読書感想1冊目:姫神さまに願いを/藤原眞莉(集英社コバルト文庫)

 注:感想を書き連ねる間に重要なネタバレをしている可能性があります。ネタバレNGな方は読み進めることをおすすめしません。苦情については一切受け付けません。また、感想については個人的なものになります。
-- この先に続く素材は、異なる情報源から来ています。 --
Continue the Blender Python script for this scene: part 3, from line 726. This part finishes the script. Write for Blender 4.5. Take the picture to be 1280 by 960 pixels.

ご理解ご了承の上、読んでいただくことをお願いいたします。

ここから本文

 諸国放浪中の行脚僧、カイが出会ったのは、出会った当初から握り飯を強奪し、容赦ないツッコミを食らわせてくる、恐ろしく自己評価が高くて食い意地の張った巫女装束の少女でした。

”このワタクシの美少女っぷりに悩殺されちゃったのかもねぇ”

本文26ページより

 ・・・と言うと、カイさんがとっても不憫な目に遭う感じ、というか実際不憫満載なのだけれども、実はカイさんもカイさんでなかなかの胡散臭さを持っていたり。
 カイさん、行脚「僧」、つまりお坊さんでありながら髪の毛あり。いわゆる有髪僧。そしてまぁ、しゃべり方も若造的な。
 初対面でも平気で悪態をつく、根性がすわっているのか多少のもめ事にも動じない。そりゃあ胡散臭くなるってもんです。
 そしてそんな胡散臭い有髪僧、カイさんが出会ったのは見た目は美少女、中身は剛柔、読めない食えないなんとも不思議な巫女さま。お名前はテン。
 出会いは握り飯の強奪。どちらも聖職だというのに態度も口も行動も悪いという笑。

 そんな二人の珍道中、もとい大河的ドラマな感じ満載の小説の始まりがこの一冊。

 一冊目は二人の正体()もわからないままなので、お話が進むのと同時、探り探りな展開。
 お話の主題は安房国(現在千葉県南部)の稲葉城の主、里見さんちのお家騒動。
 現里見家投手の義豊さんに頼まれて、力を貸しているというテンは、誰かに狙われていた。(テンは誰かはわかっているのだけれど)
 命を狙われた場面でカイさんに出会い、助けを求めたというのが冒頭説明の真相・・・というところ。
 しかし、読み進めるなかではこのお家騒動が中心的に語られるようでありながら、大きく感じるのは二人が「誰か」とわかるところが面白い。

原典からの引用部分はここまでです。